Player load is a variable derived from GPS technology that quantifies external load demands. Sprints and change-of-direction movements are high-intensity activities that place stress on the body. Research is needed to determine which sprint metrics may relate to and predict player load during practice sessions in collegiate women"s soccer players, as coaches could manipulate the most impactful variables. This study analyzed which sprint metrics related to GPS player load in women's soccer players from one Division I team. Data from 19 practice sessions for 18 field players were analyzed. Players wore GPS sensors during all training sessions, and the variables assessed were player load, sprint count, sprint volume, sprint distance, average top speed, maximum top speed, and the number of accelerations and decelerations in different speed zones (±1, ±2, ±3, ±4, ±5 m/s2).
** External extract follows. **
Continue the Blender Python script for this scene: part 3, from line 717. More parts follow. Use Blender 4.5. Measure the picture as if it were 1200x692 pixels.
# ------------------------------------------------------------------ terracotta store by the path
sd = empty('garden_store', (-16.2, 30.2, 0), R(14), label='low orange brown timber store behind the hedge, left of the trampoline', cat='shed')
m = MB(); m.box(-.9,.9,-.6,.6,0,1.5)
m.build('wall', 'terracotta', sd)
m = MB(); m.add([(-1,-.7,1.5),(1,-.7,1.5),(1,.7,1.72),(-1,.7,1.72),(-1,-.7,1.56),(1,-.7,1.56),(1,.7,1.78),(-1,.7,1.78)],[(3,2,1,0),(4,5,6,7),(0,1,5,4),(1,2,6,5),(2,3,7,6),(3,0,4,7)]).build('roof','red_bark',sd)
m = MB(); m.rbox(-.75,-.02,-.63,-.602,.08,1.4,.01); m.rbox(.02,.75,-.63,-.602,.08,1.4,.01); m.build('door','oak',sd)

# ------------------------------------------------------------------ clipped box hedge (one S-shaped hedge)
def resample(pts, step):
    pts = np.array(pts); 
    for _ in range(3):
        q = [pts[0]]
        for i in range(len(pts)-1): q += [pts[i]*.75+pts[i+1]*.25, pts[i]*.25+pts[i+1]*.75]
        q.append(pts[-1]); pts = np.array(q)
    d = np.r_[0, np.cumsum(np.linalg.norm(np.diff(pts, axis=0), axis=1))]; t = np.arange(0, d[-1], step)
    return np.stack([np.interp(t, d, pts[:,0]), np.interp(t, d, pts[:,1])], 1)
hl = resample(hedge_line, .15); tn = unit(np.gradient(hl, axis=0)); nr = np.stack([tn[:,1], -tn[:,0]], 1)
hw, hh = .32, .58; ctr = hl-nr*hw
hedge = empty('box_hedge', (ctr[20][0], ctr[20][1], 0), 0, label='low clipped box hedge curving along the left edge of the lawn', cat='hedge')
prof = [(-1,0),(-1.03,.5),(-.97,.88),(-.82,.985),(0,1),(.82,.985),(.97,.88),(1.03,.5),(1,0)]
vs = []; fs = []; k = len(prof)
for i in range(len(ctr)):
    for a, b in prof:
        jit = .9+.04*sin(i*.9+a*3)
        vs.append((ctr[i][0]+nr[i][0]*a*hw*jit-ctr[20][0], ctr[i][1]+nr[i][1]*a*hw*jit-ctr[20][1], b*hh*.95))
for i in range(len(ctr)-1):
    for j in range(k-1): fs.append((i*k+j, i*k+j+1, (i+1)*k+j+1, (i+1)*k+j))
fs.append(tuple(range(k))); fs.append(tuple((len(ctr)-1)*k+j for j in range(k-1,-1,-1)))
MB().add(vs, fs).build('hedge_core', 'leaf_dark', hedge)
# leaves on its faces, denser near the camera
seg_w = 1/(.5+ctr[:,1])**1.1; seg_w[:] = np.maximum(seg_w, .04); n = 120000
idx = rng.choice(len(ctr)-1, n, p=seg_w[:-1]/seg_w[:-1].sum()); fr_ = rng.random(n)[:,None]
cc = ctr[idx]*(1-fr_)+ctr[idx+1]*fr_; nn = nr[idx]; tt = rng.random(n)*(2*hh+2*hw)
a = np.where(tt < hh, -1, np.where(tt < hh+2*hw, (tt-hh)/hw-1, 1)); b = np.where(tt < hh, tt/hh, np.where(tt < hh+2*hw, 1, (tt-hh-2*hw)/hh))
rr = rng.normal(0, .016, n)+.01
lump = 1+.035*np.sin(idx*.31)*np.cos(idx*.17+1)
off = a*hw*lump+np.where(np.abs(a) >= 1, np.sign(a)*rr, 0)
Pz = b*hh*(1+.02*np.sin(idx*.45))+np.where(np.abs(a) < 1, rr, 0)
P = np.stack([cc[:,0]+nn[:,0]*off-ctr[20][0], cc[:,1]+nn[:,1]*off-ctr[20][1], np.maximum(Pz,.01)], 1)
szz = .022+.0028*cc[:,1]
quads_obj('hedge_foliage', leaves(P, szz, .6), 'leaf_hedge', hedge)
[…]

Pearson's correlations (p < 0.05) analyzed relationships between the sprint variables and player load. Stepwise regression analyses (p < 0.05) determined if any metrics predicted player load. The results indicated significant relationships between player load and sprint count, maximum top speed, sprint distance, sprint volume, number of decelerations at -1, -2, and -3 m/s2, and accelerations at 1, 2, and 5 m/s2(r = 0.512-0.861, p ≤ 0.025). Sprint distance and decelerations at 1 m/s2predicted player load (p = 0.001, r2= 0.867). Maximal sprinting and decelerations and accelerations at different speeds were significant contributors to player load in collegiate women's soccer players. Sprint distance, decelerations, and accelerations could be targeted in training drills via dimension and movement manipulation to adjust training intensity for collegiate women's soccer players.